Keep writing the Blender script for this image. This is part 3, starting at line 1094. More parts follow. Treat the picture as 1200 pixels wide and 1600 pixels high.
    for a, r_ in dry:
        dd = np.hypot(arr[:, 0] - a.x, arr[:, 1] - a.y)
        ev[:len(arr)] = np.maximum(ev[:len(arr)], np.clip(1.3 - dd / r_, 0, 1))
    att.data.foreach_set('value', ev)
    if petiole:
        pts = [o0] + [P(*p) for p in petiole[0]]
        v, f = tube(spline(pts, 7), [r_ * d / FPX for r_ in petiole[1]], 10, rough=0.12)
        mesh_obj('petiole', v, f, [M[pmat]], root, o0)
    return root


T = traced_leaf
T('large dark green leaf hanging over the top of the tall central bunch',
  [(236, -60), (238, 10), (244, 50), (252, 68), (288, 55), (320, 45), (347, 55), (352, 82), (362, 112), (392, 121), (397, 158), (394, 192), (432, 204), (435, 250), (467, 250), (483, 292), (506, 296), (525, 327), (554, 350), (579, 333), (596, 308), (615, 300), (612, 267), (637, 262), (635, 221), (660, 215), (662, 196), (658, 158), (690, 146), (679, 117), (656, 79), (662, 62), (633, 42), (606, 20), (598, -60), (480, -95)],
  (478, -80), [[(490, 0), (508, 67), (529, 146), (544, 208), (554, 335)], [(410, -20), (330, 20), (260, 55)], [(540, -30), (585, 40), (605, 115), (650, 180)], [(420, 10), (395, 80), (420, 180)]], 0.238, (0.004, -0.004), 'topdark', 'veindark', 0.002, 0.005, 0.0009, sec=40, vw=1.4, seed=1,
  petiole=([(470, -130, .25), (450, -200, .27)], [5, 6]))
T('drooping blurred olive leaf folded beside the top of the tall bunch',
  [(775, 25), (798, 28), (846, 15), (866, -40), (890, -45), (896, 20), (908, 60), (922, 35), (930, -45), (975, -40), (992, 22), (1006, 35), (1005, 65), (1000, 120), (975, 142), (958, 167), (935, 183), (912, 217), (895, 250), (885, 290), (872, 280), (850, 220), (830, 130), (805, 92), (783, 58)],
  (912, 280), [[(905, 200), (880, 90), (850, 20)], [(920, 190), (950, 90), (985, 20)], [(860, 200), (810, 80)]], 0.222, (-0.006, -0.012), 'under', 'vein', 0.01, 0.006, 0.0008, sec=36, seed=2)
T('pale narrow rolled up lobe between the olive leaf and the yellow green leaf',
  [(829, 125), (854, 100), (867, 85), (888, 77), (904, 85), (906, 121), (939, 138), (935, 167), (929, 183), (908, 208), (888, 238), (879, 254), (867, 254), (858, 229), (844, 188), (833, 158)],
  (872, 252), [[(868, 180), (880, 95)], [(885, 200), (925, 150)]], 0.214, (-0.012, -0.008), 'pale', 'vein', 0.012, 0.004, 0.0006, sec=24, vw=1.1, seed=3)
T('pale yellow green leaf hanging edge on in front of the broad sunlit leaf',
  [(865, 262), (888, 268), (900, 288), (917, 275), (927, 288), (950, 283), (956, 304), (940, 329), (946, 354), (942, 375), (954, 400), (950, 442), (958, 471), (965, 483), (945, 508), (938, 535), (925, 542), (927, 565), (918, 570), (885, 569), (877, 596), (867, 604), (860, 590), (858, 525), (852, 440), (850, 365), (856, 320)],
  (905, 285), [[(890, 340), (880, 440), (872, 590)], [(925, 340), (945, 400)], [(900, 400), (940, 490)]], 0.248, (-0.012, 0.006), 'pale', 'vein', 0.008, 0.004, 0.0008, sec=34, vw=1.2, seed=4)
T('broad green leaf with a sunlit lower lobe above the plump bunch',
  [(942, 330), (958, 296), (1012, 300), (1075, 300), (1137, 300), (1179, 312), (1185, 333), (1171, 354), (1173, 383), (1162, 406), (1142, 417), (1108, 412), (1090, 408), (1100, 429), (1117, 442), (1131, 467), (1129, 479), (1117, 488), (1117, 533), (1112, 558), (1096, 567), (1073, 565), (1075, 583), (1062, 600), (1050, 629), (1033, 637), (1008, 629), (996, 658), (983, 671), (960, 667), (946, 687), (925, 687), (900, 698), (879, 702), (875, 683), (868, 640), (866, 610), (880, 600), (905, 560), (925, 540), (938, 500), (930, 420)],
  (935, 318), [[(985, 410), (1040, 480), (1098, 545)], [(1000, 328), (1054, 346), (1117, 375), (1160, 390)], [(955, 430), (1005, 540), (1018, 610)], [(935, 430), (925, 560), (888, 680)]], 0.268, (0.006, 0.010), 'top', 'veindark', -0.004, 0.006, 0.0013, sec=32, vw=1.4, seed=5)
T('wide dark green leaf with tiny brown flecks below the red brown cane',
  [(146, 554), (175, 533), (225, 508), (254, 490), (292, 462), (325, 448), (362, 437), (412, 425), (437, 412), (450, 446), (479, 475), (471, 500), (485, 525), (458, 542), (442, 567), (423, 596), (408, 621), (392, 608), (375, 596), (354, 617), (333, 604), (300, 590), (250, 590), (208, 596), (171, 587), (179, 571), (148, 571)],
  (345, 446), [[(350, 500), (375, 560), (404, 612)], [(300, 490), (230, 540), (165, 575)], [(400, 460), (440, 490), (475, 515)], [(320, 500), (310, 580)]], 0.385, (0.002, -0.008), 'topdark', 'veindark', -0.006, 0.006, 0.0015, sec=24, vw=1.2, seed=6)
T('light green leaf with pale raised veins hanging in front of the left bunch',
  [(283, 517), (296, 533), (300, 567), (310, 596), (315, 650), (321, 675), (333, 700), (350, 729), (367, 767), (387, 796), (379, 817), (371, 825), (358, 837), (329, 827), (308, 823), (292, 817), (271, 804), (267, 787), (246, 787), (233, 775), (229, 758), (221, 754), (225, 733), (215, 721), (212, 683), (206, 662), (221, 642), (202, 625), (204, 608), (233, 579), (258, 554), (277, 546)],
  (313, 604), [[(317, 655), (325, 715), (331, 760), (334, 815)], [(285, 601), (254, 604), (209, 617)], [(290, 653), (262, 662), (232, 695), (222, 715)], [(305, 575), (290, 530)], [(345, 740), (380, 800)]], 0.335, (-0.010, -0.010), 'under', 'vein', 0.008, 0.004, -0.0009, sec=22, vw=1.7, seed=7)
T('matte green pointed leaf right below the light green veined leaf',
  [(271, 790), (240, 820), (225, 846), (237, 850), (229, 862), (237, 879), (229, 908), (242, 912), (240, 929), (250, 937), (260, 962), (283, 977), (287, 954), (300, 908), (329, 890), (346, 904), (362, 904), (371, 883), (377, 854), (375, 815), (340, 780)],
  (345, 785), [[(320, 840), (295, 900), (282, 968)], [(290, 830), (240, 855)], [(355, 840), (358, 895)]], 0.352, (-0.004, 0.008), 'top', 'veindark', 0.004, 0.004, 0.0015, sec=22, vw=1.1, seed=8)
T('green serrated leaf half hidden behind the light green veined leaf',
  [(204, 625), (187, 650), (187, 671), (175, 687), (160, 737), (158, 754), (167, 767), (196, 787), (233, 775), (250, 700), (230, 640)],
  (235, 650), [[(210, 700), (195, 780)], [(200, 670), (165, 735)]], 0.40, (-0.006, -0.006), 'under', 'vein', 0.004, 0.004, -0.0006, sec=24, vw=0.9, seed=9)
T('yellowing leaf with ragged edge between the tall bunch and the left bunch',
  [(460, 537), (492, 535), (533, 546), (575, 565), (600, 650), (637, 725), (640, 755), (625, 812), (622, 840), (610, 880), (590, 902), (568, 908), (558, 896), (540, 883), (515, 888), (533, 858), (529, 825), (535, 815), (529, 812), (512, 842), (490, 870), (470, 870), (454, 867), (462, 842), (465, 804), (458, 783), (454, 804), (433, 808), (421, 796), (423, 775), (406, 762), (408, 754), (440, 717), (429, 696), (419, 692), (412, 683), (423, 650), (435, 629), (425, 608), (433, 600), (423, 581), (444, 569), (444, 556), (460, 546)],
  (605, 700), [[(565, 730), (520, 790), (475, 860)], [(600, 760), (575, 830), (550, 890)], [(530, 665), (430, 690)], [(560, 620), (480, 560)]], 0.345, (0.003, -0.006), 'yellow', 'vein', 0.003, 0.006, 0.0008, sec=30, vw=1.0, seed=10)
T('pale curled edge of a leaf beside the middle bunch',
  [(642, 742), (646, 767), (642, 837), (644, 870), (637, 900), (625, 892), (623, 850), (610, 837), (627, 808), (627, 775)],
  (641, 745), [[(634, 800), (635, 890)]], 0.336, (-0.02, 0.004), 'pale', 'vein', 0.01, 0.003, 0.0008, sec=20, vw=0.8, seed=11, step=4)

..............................

Goal ▸
Return nothing but the lines from the first line of the listing through the line with "return root", please, keeping every one of them unchanged.

Final result ▸
Keep writing the Blender script for this image. This is part 3, starting at line 1094. More parts follow. Treat the picture as 1200 pixels wide and 1600 pixels high.
    for a, r_ in dry:
        dd = np.hypot(arr[:, 0] - a.x, arr[:, 1] - a.y)
        ev[:len(arr)] = np.maximum(ev[:len(arr)], np.clip(1.3 - dd / r_, 0, 1))
    att.data.foreach_set('value', ev)
    if petiole:
        pts = [o0] + [P(*p) for p in petiole[0]]
        v, f = tube(spline(pts, 7), [r_ * d / FPX for r_ in petiole[1]], 10, rough=0.12)
        mesh_obj('petiole', v, f, [M[pmat]], root, o0)
    return root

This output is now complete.